Edward Purcell Jr. an opinion writer for The Hill, strongly refutes the Republicans' Big Lie on voter suppression in a May 19 piece entitled:

Trump's 'big lie' is just a ploy


Purcell writes:

"While refuting Trump's ["stolen election"] big lie has been necessary, focusing on a different and more ominous issue is the compelling necessity. The "big lie" is not the animating force behind Republican strategy. It is instead only a cynical rhetorical front for he party's 30-year-old campaign to restructure the American political system to secure its future dominance when it can no longer win national elections fairly...

The party's current [voter] suppression drive represents only an expansion of that long-pursued campaign."

The campaign that Purcell refers to, of course, is that of making it harder or impossible for nonwhite US citizens to vote; a strategy that goes all the way back to the pre-1960's segregation era and the pre-1965 voting rights law. This strategy goes hand-i- hand with the Republican strategy of making it more difficult or impossible for nonwhite foreign citizens to immigrate to the US.

This strategy also goes back to the time before the monumental 1965 immigration reform law, and seeks to return to the time of the 1924 "national origins" immigration quota act which banned immigration from most areas of the world except for Western Europe. This goal was at the heart of the Trump-Miller immigration agenda which President Biden is now trying to undo in stages (raising doubts as to whether he is moving quickly enough).
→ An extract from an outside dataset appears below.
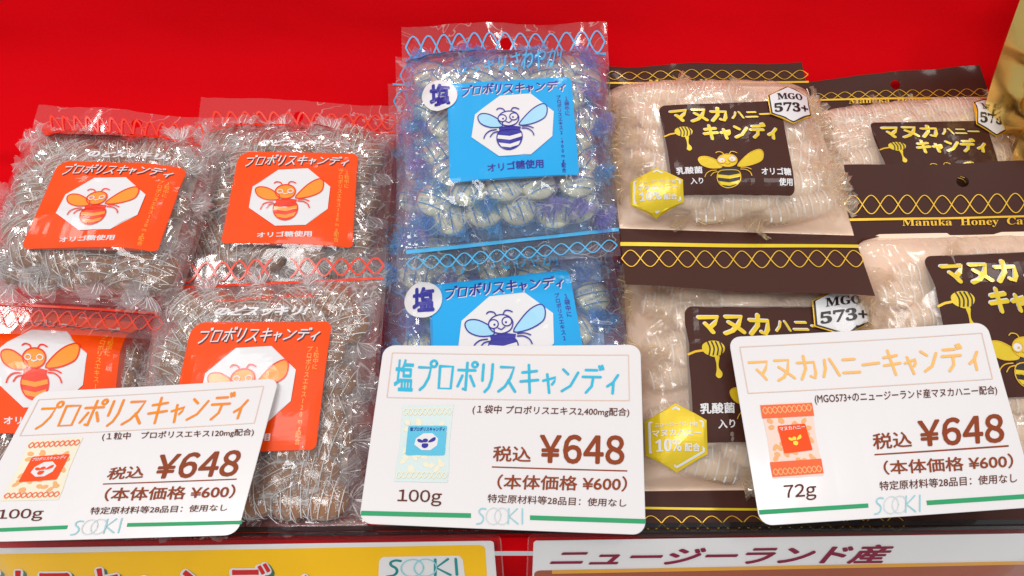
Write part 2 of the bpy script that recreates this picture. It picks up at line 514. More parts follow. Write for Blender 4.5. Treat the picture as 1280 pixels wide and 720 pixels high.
M['candy_cream'] = solid('cream_candy', srgb(222, 216, 190), rough=.3, coat=.3, var=.08, vscale=90)
M['candy_beige'] = solid('beige_candy', srgb(255, 222, 188), rough=.3, coat=.3, var=.12, vscale=60)
M['back_print'] = solid('white_back_print', srgb(248, 226, 214), rough=.5, spec=.2)
M['back_print_blue'] = solid('pale_back_print', srgb(196, 222, 250), rough=.5, spec=.2)
M['cream_inside'] = solid('cream_inner_film', srgb(255, 224, 200), rough=.5, spec=.2)
M['acryl'] = film('clear_acrylic', tint=(.30, .30, .31, 1), haze=.01, rough=.03, gain=1.0, base=.0, bump=0, bscale=10)
M['sleeve'] = film('clear_vinyl_sleeve', haze=.0, rough=.06, gain=.25, base=.0, bump=.12, bscale=20)
M['tape'] = film('clear_tape', haze=.2, rough=.2, gain=1.2, base=.05, bump=.2, bscale=50)

# ------------------------------------------------------------------ the red cloth: table slope, and the cloth rising behind
def cloth_profile():
    """cross-section in the plane x = const, as (y, z): slope under the bags, then a wall of cloth leaning back"""
    p_front = DISP.hit(640, 690, -0.004)
    p_wall = DISP.hit(640, 112, -0.004)
    return p_front, p_wall
pf, pw = cloth_profile()

def cloth_back(u, v):
    """one sheet: the slope under the bags, a rounded turn, then the wall of cloth"""
    x = -1.4 + 2.8 * u
    a = np.array([pf[1], pf[2]]); c = np.array([pw[1], pw[2]])
    d1 = (c - a) / np.linalg.norm(c - a); d2 = np.array([.16, .62]) / math.hypot(.16, .62)
    Lf = np.linalg.norm(c - a); rr = .045
    s_ = v * 1.30 * (Lf + .40) / 1.30
    fl = np.minimum(s_, Lf - rr); k = np.clip((s_ - (Lf - rr)) / (2 * rr), 0, 1); up = np.maximum(s_ - (Lf + rr), 0)
    p0 = a + d1 * (Lf - rr); p2 = c + d2 * rr
    on_f = a + fl[:, None] * d1
    bz = p0 * ((1 - k) ** 2)[:, None] + c * (2 * k * (1 - k))[:, None] + p2 * (k ** 2)[:, None]
    yz = np.where((s_ < Lf - rr)[:, None], on_f, bz + up[:, None] * d2)
    w = np.clip((s_ - Lf) / .08, 0, 1)
    y = yz[:, 0] + w * (.026 * (vnoise(x * 4, s_ * 5 + 3, 11) - .3) + .015 * (vnoise(x * 9 + s_ * 9, s_ * 11, 12) - .5) + .0035 * (ridge(x * 8 + s_ * 20, s_ * 14, 14, 2) - .5))
    z = yz[:, 1] + (1 - w) * .003 * (vnoise(x * 14 + 5, s_ * 18, 3) - .5)
    # over a box edge at the back the cloth makes a low step
    q = np.clip((s_ - Lf * .80 - .006 * np.sin(x * 5)) / .008, 0, 1) * np.clip((Lf + rr - s_) / .05, 0, 1); z = z + .006 * q * q * (3 - 2 * q)
    return np.c_[x, y, z]
V_, F_ = grid(220, 320, cloth_back)
o = add('cloth_ground', V_, F_, M['cloth'], smooth=True); o['kind'] = 'structure'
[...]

The Republican attempt to foment hysteria over the so-called "Border Crisis", which in fact consists in large part of peaceful crossings into the US by legitimate Latino asylum-seekers and unaccompanied children (the same people whom Trump referred to as "criminals and rapists" in his infamous June 2015 campaign speech) should also be looked at as part of a larger. white supremacist anti- immigrant strategy.

The Republicans have been pursuing this strategy for the past 30 years also, including, among many other attempts to cut off or sharply reduce nonwhite legal immigration, IIRIRA in 1996, as I have discussed in a previous recent comment.

As long ago as August, 2014, the highly respected, non-partisan Brookings Institution published an article (by Christopher Parker) identifying the Republican party as the party of white supremacy in immigration. See:

The (Real) Reason Why The House Won't Pass immigration Reform

https://www.brookings.edu/blog/fixgov/2014/08/04/the- real-reason-why-the-house-wont-pass-comprehensive-immigration-reform/

And for a frightening, but alarmingly realistic warning about how the Republican party is at war with democracy itself and could very possibly replace America's democratic system with an authoritarian one if its appeal to white supremacy (as described above) enables the GOP to take control of the House of Representatives next year, or the White House in 2024, see a May 20 article by Washington Post columnist Perry Bacon Jr. called;

American democracy is in even worse shape than you think

I will discuss these two articles, and the danger that Republican voter suppression and anti-immigrant white supremacy both pose to our democracy in more detail in upcoming comments.